-- START OF MATERIAL PROVIDED --

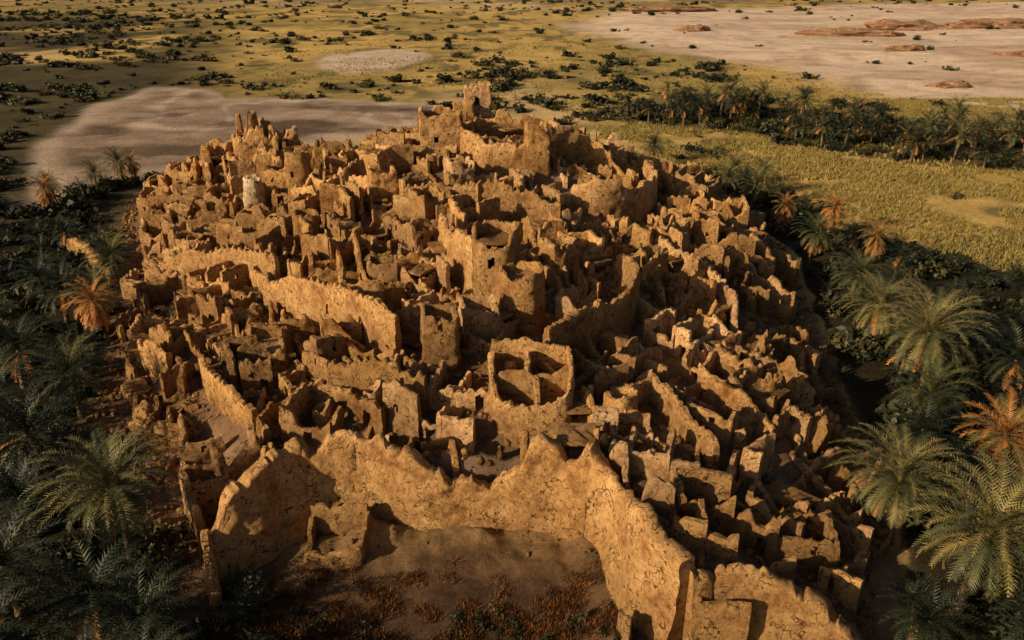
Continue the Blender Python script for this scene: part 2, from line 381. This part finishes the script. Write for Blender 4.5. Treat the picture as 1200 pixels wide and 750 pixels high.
# ---- infill: quarters of rectangular rooms, each quarter with its own orientation
def blocked(x,y):
    for P,r in KEY:
        if len(P)==1:
            if math.hypot(P[0,0]-x,P[0,1]-y)<r:return True
        elif abs(P[0,0]-x)<40 and dline(P,np.array(x),np.array(y))<r:return True
    return False
seeds=[]
tries=0
while tries<6000:
    tries+=1
    x=random.uniform(-88,50);y=random.uniform(42,166)
    if sdpoly(TOWN,np.array([x]),np.array([y]))[0]<0:continue
    if all(math.hypot(x-a,y-b)>10.5 for a,b in seeds): seeds.append((x,y))
SD=np.array(seeds)
def owner(x,y): return int(np.argmin((SD[:,0]-x)**2+(SD[:,1]-y)**2))
def warp(P):
    P=np.array(P,float);x,y=P[:,0],P[:,1]
    return np.column_stack([x+2.2*(vn(x/5.5,y/5.5,201)-.5),y+2.2*(vn(x/5.5,y/5.5,202)-.5)])
def bsp(x0,y0,w,h,out,rg):
    mx=rg.uniform(3.7,5.9)
    if max(w,h)<=mx or (w*h<16 and rg.random()<.8): out.append((x0,y0,w,h));return
    f=rg.uniform(.38,.62)
    if w>h: bsp(x0,y0,w*f,h,out,rg);bsp(x0+w*f,y0,w*(1-f),h,out,rg)
    else: bsp(x0,y0,w,h*f,out,rg);bsp(x0,y0+h*f,w,h*(1-f),out,rg)
def limit(x,y): # how far inside the town edge rooms begin
    if x>22 and y>92: return 3.5
    if x<-50 and y>112: return 3.5
    if x<-24 and y<80: return 2.5
    return 1.2
for si,(sx,sy) in enumerate(seeds):
    rg=random.Random(500+si)
    ang=2.4*(float(vn(np.array(sx/45),np.array(sy/45),95))-.5)+rg.uniform(-.3,.3)
    ca,sa=math.cos(ang),math.sin(ang)
    out=[];bsp(-15,-15,30,30,out,rg)
    mb=MB();qt=tint();qlev=rg.uniform(.75,1.2)
    def W(u,v): return (sx+u*ca-v*sa,sy+u*sa+v*ca)
    for (x0,y0,w,h) in out:
        cx,cy=W(x0+w/2,y0+h/2)
        if abs(x0+w/2)>14 or abs(y0+h/2)>14 or owner(cx,cy)!=si: continue
        d=float(sdpoly(TOWN,np.array([cx]),np.array([cy]))[0])
        if d<limit(cx,cy) or cy>164: continue
        if rg.random()<.06: continue
        zone=1.0
        if cx>14 and cy<90: zone=.8
        if cx<-28 and cy<95: zone=.8
        if cy>105: zone=1.05
        if d<5: zone*=.85
        front=cy<63 and -20<cx<12
        hh=zone*qlev*rg.choice([.8,1.5,1.9,2.2,2.6,3.0,3.5,4.4])
        if front: hh=min(hh,2.6)
        g=H1(cx,cy);zt=g+hh
        rt=qt*rg.uniform(.75,1.2)
        edges=[((x0,y0),(x0,y0+h)),((x0,y0),(x0+w,y0))]
        for (ea,eb,ox,oy) in(((x0+w,y0),(x0+w,y0+h),w/2+.7,0),((x0,y0+h),(x0+w,y0+h),0,h/2+.7)):
            qx,qy=W(x0+w/2+ox,y0+h/2+oy)
            if owner(qx,qy)!=si or sdpoly(TOWN,np.array([qx]),np.array([qy]))[0]<limit(qx,qy): edges.append((ea,eb))
        for (ea,eb) in edges:
            if rg.random()<.08: continue
            dx,dy=eb[0]-ea[0],eb[1]-ea[1];L=math.hypot(dx,dy);ux,uy=dx/L*.18,dy/L*.18
            pts=[W(ea[0]-ux+(dx+2*ux)*t,ea[1]-uy+(dy+2*uy)*t) for t in (0,.25,.5,.75,1)]
            m=pts[2]
            if blocked(*m): continue
            P=warp(pts)
            gm=H1(P[2,0],P[2,1])
            lv=max(zt,gm+.9)
            z=[lv+rg.uniform(-.15,.15)]*5
            r=rg.random()
            if r<.06: z=[lv,lv-.1,lv-.5*hh*.6,lv-hh*.6,lv-hh*.7]
            elif r<.12: z=[lv-hh*.7,lv-hh*.6,lv-.5*hh*.6,lv-.1,lv]
            elif r<.26: z=[lv,lv-.25*hh,lv-.5*hh,lv-.3*hh,lv]
            elif r<.4: z=[lv+rg.uniform(0,.7),lv,lv-.15,lv,lv+rg.uniform(0,.7)]
            op=[]
            if rg.random()<.35: op.append((rg.uniform(.3,.7),.85,-.3,1.6))
            if hh>2.6 and rg.random()<.6: op.append((rg.uniform(.25,.75),.5,1.9,2.5))
            wall(mb,P,top=z,T=rg.uniform(.42,.62),jag=rg.choice([.15,.25,.35,.5,.7]),opens=op,step=.25,col=rt*rg.uniform(.88,1.1),rough=.10,sink=1.2,cren=rg.choice([0,0,.28]),cap=3.0 if front else 5.0)
        r=rg.random()
        if r<.07 and w>2.8 and h>2.8:
            rr=rg.uniform(.7,1.1);wall(mb,loop(cx,cy,rr,rr,0,2,14,.08),h=rg.uniform(1.2,2.8),T=.32,closed=True,jag=.4)
        elif r<.15:
            q4=[W(x0+.1,y0+.1),W(x0+w-.1,y0+.1),W(x0+w-.1,y0+h-.1),W(x0+.1,y0+h-.1)]
            Pq=np.array([np.array(q4[t//4])*(1-(t%4)/4)+np.array(q4[(t//4+1)%4])*((t%4)/4) for t in range(16)])
            slab(mb,warp(Pq),g+max(1.0,hh*rg.uniform(.55,.9)),.3,col=MUDC*rg.uniform(.6,.9))
        elif r<.27:
            wall(mb,warp([W(x0+w*.5,y0),W(x0+w*.5,y0+h*.5),W(x0+w*.5,y0+h)]) if w>h else warp([W(x0,y0+h*.5),W(x0+w*.5,y0+h*.5),W(x0+w,y0+h*.5)]),h=[hh*.8,hh*.6,hh*rg.uniform(.2,.7)],T=.42,jag=.5,col=rt,rough=.1)
    finish(mb,'ruined_mud_brick_house')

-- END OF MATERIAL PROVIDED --

Return to the listing above and set it down exactly, leaving out its pictures.

Continue the Blender Python script for this scene: part 2, from line 381. This part finishes the script. Write for Blender 4.5. Treat the picture as 1200 pixels wide and 750 pixels high.
# ---- infill: quarters of rectangular rooms, each quarter with its own orientation
def blocked(x,y):
    for P,r in KEY:
        if len(P)==1:
            if math.hypot(P[0,0]-x,P[0,1]-y)<r:return True
        elif abs(P[0,0]-x)<40 and dline(P,np.array(x),np.array(y))<r:return True
    return False
seeds=[]
tries=0
while tries<6000:
    tries+=1
    x=random.uniform(-88,50);y=random.uniform(42,166)
    if sdpoly(TOWN,np.array([x]),np.array([y]))[0]<0:continue
    if all(math.hypot(x-a,y-b)>10.5 for a,b in seeds): seeds.append((x,y))
SD=np.array(seeds)
def owner(x,y): return int(np.argmin((SD[:,0]-x)**2+(SD[:,1]-y)**2))
def warp(P):
    P=np.array(P,float);x,y=P[:,0],P[:,1]
    return np.column_stack([x+2.2*(vn(x/5.5,y/5.5,201)-.5),y+2.2*(vn(x/5.5,y/5.5,202)-.5)])
def bsp(x0,y0,w,h,out,rg):
    mx=rg.uniform(3.7,5.9)
    if max(w,h)<=mx or (w*h<16 and rg.random()<.8): out.append((x0,y0,w,h));return
    f=rg.uniform(.38,.62)
    if w>h: bsp(x0,y0,w*f,h,out,rg);bsp(x0+w*f,y0,w*(1-f),h,out,rg)
    else: bsp(x0,y0,w,h*f,out,rg);bsp(x0,y0+h*f,w,h*(1-f),out,rg)
def limit(x,y): # how far inside the town edge rooms begin
    if x>22 and y>92: return 3.5
    if x<-50 and y>112: return 3.5
    if x<-24 and y<80: return 2.5
    return 1.2
for si,(sx,sy) in enumerate(seeds):
    rg=random.Random(500+si)
    ang=2.4*(float(vn(np.array(sx/45),np.array(sy/45),95))-.5)+rg.uniform(-.3,.3)
    ca,sa=math.cos(ang),math.sin(ang)
    out=[];bsp(-15,-15,30,30,out,rg)
    mb=MB();qt=tint();qlev=rg.uniform(.75,1.2)
    def W(u,v): return (sx+u*ca-v*sa,sy+u*sa+v*ca)
    for (x0,y0,w,h) in out:
        cx,cy=W(x0+w/2,y0+h/2)
        if abs(x0+w/2)>14 or abs(y0+h/2)>14 or owner(cx,cy)!=si: continue
        d=float(sdpoly(TOWN,np.array([cx]),np.array([cy]))[0])
        if d<limit(cx,cy) or cy>164: continue
        if rg.random()<.06: continue
        zone=1.0
        if cx>14 and cy<90: zone=.8
        if cx<-28 and cy<95: zone=.8
        if cy>105: zone=1.05
        if d<5: zone*=.85
        front=cy<63 and -20<cx<12
        hh=zone*qlev*rg.choice([.8,1.5,1.9,2.2,2.6,3.0,3.5,4.4])
        if front: hh=min(hh,2.6)
        g=H1(cx,cy);zt=g+hh
        rt=qt*rg.uniform(.75,1.2)
        edges=[((x0,y0),(x0,y0+h)),((x0,y0),(x0+w,y0))]
        for (ea,eb,ox,oy) in(((x0+w,y0),(x0+w,y0+h),w/2+.7,0),((x0,y0+h),(x0+w,y0+h),0,h/2+.7)):
            qx,qy=W(x0+w/2+ox,y0+h/2+oy)
            if owner(qx,qy)!=si or sdpoly(TOWN,np.array([qx]),np.array([qy]))[0]<limit(qx,qy): edges.append((ea,eb))
        for (ea,eb) in edges:
            if rg.random()<.08: continue
            dx,dy=eb[0]-ea[0],eb[1]-ea[1];L=math.hypot(dx,dy);ux,uy=dx/L*.18,dy/L*.18
            pts=[W(ea[0]-ux+(dx+2*ux)*t,ea[1]-uy+(dy+2*uy)*t) for t in (0,.25,.5,.75,1)]
            m=pts[2]
            if blocked(*m): continue
            P=warp(pts)
            gm=H1(P[2,0],P[2,1])
            lv=max(zt,gm+.9)
            z=[lv+rg.uniform(-.15,.15)]*5
            r=rg.random()
            if r<.06: z=[lv,lv-.1,lv-.5*hh*.6,lv-hh*.6,lv-hh*.7]
            elif r<.12: z=[lv-hh*.7,lv-hh*.6,lv-.5*hh*.6,lv-.1,lv]
            elif r<.26: z=[lv,lv-.25*hh,lv-.5*hh,lv-.3*hh,lv]
            elif r<.4: z=[lv+rg.uniform(0,.7),lv,lv-.15,lv,lv+rg.uniform(0,.7)]
            op=[]
            if rg.random()<.35: op.append((rg.uniform(.3,.7),.85,-.3,1.6))
            if hh>2.6 and rg.random()<.6: op.append((rg.uniform(.25,.75),.5,1.9,2.5))
            wall(mb,P,top=z,T=rg.uniform(.42,.62),jag=rg.choice([.15,.25,.35,.5,.7]),opens=op,step=.25,col=rt*rg.uniform(.88,1.1),rough=.10,sink=1.2,cren=rg.choice([0,0,.28]),cap=3.0 if front else 5.0)
        r=rg.random()
        if r<.07 and w>2.8 and h>2.8:
            rr=rg.uniform(.7,1.1);wall(mb,loop(cx,cy,rr,rr,0,2,14,.08),h=rg.uniform(1.2,2.8),T=.32,closed=True,jag=.4)
        elif r<.15:
            q4=[W(x0+.1,y0+.1),W(x0+w-.1,y0+.1),W(x0+w-.1,y0+h-.1),W(x0+.1,y0+h-.1)]
            Pq=np.array([np.array(q4[t//4])*(1-(t%4)/4)+np.array(q4[(t//4+1)%4])*((t%4)/4) for t in range(16)])
            slab(mb,warp(Pq),g+max(1.0,hh*rg.uniform(.55,.9)),.3,col=MUDC*rg.uniform(.6,.9))
        elif r<.27:
            wall(mb,warp([W(x0+w*.5,y0),W(x0+w*.5,y0+h*.5),W(x0+w*.5,y0+h)]) if w>h else warp([W(x0,y0+h*.5),W(x0+w*.5,y0+h*.5),W(x0+w,y0+h*.5)]),h=[hh*.8,hh*.6,hh*rg.uniform(.2,.7)],T=.42,jag=.5,col=rt,rough=.1)
    finish(mb,'ruined_mud_brick_house')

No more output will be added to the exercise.